• **Recorded data**:

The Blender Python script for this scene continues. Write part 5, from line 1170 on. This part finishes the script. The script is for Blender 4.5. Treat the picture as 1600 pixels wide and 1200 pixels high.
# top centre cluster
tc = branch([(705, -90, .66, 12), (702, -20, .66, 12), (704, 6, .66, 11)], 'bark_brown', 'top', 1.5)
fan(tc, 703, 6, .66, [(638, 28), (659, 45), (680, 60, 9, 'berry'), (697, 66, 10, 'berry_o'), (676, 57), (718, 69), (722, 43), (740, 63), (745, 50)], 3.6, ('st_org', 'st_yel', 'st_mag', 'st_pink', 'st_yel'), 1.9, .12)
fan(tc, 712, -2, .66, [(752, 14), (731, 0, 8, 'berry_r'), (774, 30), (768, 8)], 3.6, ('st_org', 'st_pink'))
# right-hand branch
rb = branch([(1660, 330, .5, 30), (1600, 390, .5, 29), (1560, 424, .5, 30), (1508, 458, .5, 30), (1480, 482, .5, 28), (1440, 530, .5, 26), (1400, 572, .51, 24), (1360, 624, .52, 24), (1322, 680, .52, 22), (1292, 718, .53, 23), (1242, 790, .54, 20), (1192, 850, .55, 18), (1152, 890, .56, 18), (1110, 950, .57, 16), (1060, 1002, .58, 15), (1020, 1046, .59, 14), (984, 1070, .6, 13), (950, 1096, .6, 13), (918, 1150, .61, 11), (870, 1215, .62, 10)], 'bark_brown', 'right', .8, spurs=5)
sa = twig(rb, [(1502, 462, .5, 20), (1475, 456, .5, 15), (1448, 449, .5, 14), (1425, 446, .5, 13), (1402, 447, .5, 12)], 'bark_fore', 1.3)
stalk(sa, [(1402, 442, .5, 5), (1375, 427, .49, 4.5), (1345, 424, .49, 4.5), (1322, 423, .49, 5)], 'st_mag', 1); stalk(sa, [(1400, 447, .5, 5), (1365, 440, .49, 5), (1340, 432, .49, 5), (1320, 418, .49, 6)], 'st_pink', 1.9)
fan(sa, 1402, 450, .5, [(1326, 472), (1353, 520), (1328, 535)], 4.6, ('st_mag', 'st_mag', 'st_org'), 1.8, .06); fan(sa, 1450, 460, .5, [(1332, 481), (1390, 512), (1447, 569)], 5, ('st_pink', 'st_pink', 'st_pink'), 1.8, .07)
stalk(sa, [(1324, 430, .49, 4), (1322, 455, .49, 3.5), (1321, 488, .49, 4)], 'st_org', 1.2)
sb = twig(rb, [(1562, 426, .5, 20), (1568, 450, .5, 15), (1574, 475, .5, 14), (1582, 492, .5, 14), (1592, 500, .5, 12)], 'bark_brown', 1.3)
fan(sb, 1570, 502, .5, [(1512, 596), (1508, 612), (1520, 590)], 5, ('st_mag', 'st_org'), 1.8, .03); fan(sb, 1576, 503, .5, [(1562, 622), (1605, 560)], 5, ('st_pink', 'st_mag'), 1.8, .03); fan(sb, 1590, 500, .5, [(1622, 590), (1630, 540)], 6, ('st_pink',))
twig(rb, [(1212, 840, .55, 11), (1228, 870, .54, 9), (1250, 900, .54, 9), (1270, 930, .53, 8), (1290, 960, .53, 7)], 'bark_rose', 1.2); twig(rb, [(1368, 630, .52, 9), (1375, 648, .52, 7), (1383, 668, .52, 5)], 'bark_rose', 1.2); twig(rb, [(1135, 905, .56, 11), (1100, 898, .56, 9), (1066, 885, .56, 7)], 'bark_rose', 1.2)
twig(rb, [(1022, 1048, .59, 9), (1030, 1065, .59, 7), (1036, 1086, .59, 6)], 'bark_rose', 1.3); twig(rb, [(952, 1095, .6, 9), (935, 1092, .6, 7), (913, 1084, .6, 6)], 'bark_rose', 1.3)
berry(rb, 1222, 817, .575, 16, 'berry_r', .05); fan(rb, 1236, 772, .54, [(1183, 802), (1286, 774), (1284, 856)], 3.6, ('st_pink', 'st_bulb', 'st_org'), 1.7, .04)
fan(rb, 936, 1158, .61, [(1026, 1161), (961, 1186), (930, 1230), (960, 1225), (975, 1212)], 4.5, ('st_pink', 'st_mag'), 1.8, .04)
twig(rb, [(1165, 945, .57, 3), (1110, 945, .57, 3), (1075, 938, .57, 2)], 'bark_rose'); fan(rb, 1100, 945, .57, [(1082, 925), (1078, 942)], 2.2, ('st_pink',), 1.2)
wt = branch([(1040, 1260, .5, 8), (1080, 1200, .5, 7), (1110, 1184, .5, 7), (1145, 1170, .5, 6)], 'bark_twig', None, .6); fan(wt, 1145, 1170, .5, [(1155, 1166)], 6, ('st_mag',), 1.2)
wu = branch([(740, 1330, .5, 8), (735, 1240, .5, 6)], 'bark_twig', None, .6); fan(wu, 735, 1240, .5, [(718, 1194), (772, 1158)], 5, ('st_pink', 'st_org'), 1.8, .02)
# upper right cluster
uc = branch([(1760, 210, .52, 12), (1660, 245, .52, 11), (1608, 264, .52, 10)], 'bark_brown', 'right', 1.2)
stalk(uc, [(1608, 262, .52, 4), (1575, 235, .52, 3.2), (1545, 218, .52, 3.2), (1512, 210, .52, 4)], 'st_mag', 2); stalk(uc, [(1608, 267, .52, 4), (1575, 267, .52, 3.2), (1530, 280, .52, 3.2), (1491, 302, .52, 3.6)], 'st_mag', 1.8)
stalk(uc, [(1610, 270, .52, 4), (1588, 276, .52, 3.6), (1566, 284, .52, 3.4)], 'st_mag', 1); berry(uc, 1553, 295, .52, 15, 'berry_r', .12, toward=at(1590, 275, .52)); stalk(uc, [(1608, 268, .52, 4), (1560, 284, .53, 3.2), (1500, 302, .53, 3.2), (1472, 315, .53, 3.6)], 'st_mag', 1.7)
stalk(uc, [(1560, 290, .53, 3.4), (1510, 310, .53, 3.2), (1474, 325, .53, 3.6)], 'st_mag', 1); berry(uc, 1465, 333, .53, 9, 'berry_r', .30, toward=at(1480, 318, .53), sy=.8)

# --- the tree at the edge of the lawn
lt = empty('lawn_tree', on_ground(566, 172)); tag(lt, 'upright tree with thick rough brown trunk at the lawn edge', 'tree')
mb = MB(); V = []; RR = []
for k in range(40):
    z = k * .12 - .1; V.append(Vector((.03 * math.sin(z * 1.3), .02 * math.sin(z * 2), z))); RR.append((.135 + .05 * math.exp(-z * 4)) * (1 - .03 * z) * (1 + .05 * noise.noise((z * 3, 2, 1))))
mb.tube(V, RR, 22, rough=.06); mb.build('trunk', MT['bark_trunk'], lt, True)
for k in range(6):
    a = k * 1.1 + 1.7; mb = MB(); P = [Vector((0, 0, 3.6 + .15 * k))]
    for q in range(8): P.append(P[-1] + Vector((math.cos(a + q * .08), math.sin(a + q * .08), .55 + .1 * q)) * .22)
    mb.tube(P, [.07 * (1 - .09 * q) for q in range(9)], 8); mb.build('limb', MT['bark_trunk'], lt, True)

• **Set task**: Your task is to quote the listing above word for word.

• **Final result**:
The Blender Python script for this scene continues. Write part 5, from line 1170 on. This part finishes the script. The script is for Blender 4.5. Treat the picture as 1600 pixels wide and 1200 pixels high.
# top centre cluster
tc = branch([(705, -90, .66, 12), (702, -20, .66, 12), (704, 6, .66, 11)], 'bark_brown', 'top', 1.5)
fan(tc, 703, 6, .66, [(638, 28), (659, 45), (680, 60, 9, 'berry'), (697, 66, 10, 'berry_o'), (676, 57), (718, 69), (722, 43), (740, 63), (745, 50)], 3.6, ('st_org', 'st_yel', 'st_mag', 'st_pink', 'st_yel'), 1.9, .12)
fan(tc, 712, -2, .66, [(752, 14), (731, 0, 8, 'berry_r'), (774, 30), (768, 8)], 3.6, ('st_org', 'st_pink'))
# right-hand branch
rb = branch([(1660, 330, .5, 30), (1600, 390, .5, 29), (1560, 424, .5, 30), (1508, 458, .5, 30), (1480, 482, .5, 28), (1440, 530, .5, 26), (1400, 572, .51, 24), (1360, 624, .52, 24), (1322, 680, .52, 22), (1292, 718, .53, 23), (1242, 790, .54, 20), (1192, 850, .55, 18), (1152, 890, .56, 18), (1110, 950, .57, 16), (1060, 1002, .58, 15), (1020, 1046, .59, 14), (984, 1070, .6, 13), (950, 1096, .6, 13), (918, 1150, .61, 11), (870, 1215, .62, 10)], 'bark_brown', 'right', .8, spurs=5)
sa = twig(rb, [(1502, 462, .5, 20), (1475, 456, .5, 15), (1448, 449, .5, 14), (1425, 446, .5, 13), (1402, 447, .5, 12)], 'bark_fore', 1.3)
stalk(sa, [(1402, 442, .5, 5), (1375, 427, .49, 4.5), (1345, 424, .49, 4.5), (1322, 423, .49, 5)], 'st_mag', 1); stalk(sa, [(1400, 447, .5, 5), (1365, 440, .49, 5), (1340, 432, .49, 5), (1320, 418, .49, 6)], 'st_pink', 1.9)
fan(sa, 1402, 450, .5, [(1326, 472), (1353, 520), (1328, 535)], 4.6, ('st_mag', 'st_mag', 'st_org'), 1.8, .06); fan(sa, 1450, 460, .5, [(1332, 481), (1390, 512), (1447, 569)], 5, ('st_pink', 'st_pink', 'st_pink'), 1.8, .07)
stalk(sa, [(1324, 430, .49, 4), (1322, 455, .49, 3.5), (1321, 488, .49, 4)], 'st_org', 1.2)
sb = twig(rb, [(1562, 426, .5, 20), (1568, 450, .5, 15), (1574, 475, .5, 14), (1582, 492, .5, 14), (1592, 500, .5, 12)], 'bark_brown', 1.3)
fan(sb, 1570, 502, .5, [(1512, 596), (1508, 612), (1520, 590)], 5, ('st_mag', 'st_org'), 1.8, .03); fan(sb, 1576, 503, .5, [(1562, 622), (1605, 560)], 5, ('st_pink', 'st_mag'), 1.8, .03); fan(sb, 1590, 500, .5, [(1622, 590), (1630, 540)], 6, ('st_pink',))
twig(rb, [(1212, 840, .55, 11), (1228, 870, .54, 9), (1250, 900, .54, 9), (1270, 930, .53, 8), (1290, 960, .53, 7)], 'bark_rose', 1.2); twig(rb, [(1368, 630, .52, 9), (1375, 648, .52, 7), (1383, 668, .52, 5)], 'bark_rose', 1.2); twig(rb, [(1135, 905, .56, 11), (1100, 898, .56, 9), (1066, 885, .56, 7)], 'bark_rose', 1.2)
twig(rb, [(1022, 1048, .59, 9), (1030, 1065, .59, 7), (1036, 1086, .59, 6)], 'bark_rose', 1.3); twig(rb, [(952, 1095, .6, 9), (935, 1092, .6, 7), (913, 1084, .6, 6)], 'bark_rose', 1.3)
berry(rb, 1222, 817, .575, 16, 'berry_r', .05); fan(rb, 1236, 772, .54, [(1183, 802), (1286, 774), (1284, 856)], 3.6, ('st_pink', 'st_bulb', 'st_org'), 1.7, .04)
fan(rb, 936, 1158, .61, [(1026, 1161), (961, 1186), (930, 1230), (960, 1225), (975, 1212)], 4.5, ('st_pink', 'st_mag'), 1.8, .04)
twig(rb, [(1165, 945, .57, 3), (1110, 945, .57, 3), (1075, 938, .57, 2)], 'bark_rose'); fan(rb, 1100, 945, .57, [(1082, 925), (1078, 942)], 2.2, ('st_pink',), 1.2)
wt = branch([(1040, 1260, .5, 8), (1080, 1200, .5, 7), (1110, 1184, .5, 7), (1145, 1170, .5, 6)], 'bark_twig', None, .6); fan(wt, 1145, 1170, .5, [(1155, 1166)], 6, ('st_mag',), 1.2)
wu = branch([(740, 1330, .5, 8), (735, 1240, .5, 6)], 'bark_twig', None, .6); fan(wu, 735, 1240, .5, [(718, 1194), (772, 1158)], 5, ('st_pink', 'st_org'), 1.8, .02)
# upper right cluster
uc = branch([(1760, 210, .52, 12), (1660, 245, .52, 11), (1608, 264, .52, 10)], 'bark_brown', 'right', 1.2)
stalk(uc, [(1608, 262, .52, 4), (1575, 235, .52, 3.2), (1545, 218, .52, 3.2), (1512, 210, .52, 4)], 'st_mag', 2); stalk(uc, [(1608, 267, .52, 4), (1575, 267, .52, 3.2), (1530, 280, .52, 3.2), (1491, 302, .52, 3.6)], 'st_mag', 1.8)
stalk(uc, [(1610, 270, .52, 4), (1588, 276, .52, 3.6), (1566, 284, .52, 3.4)], 'st_mag', 1); berry(uc, 1553, 295, .52, 15, 'berry_r', .12, toward=at(1590, 275, .52)); stalk(uc, [(1608, 268, .52, 4), (1560, 284, .53, 3.2), (1500, 302, .53, 3.2), (1472, 315, .53, 3.6)], 'st_mag', 1.7)
stalk(uc, [(1560, 290, .53, 3.4), (1510, 310, .53, 3.2), (1474, 325, .53, 3.6)], 'st_mag', 1); berry(uc, 1465, 333, .53, 9, 'berry_r', .30, toward=at(1480, 318, .53), sy=.8)

# --- the tree at the edge of the lawn
lt = empty('lawn_tree', on_ground(566, 172)); tag(lt, 'upright tree with thick rough brown trunk at the lawn edge', 'tree')
mb = MB(); V = []; RR = []
for k in range(40):
    z = k * .12 - .1; V.append(Vector((.03 * math.sin(z * 1.3), .02 * math.sin(z * 2), z))); RR.append((.135 + .05 * math.exp(-z * 4)) * (1 - .03 * z) * (1 + .05 * noise.noise((z * 3, 2, 1))))
mb.tube(V, RR, 22, rough=.06); mb.build('trunk', MT['bark_trunk'], lt, True)
for k in range(6):
    a = k * 1.1 + 1.7; mb = MB(); P = [Vector((0, 0, 3.6 + .15 * k))]
    for q in range(8): P.append(P[-1] + Vector((math.cos(a + q * .08), math.sin(a + q * .08), .55 + .1 * q)) * .22)
    mb.tube(P, [.07 * (1 - .09 * q) for q in range(9)], 8); mb.build('limb', MT['bark_trunk'], lt, True)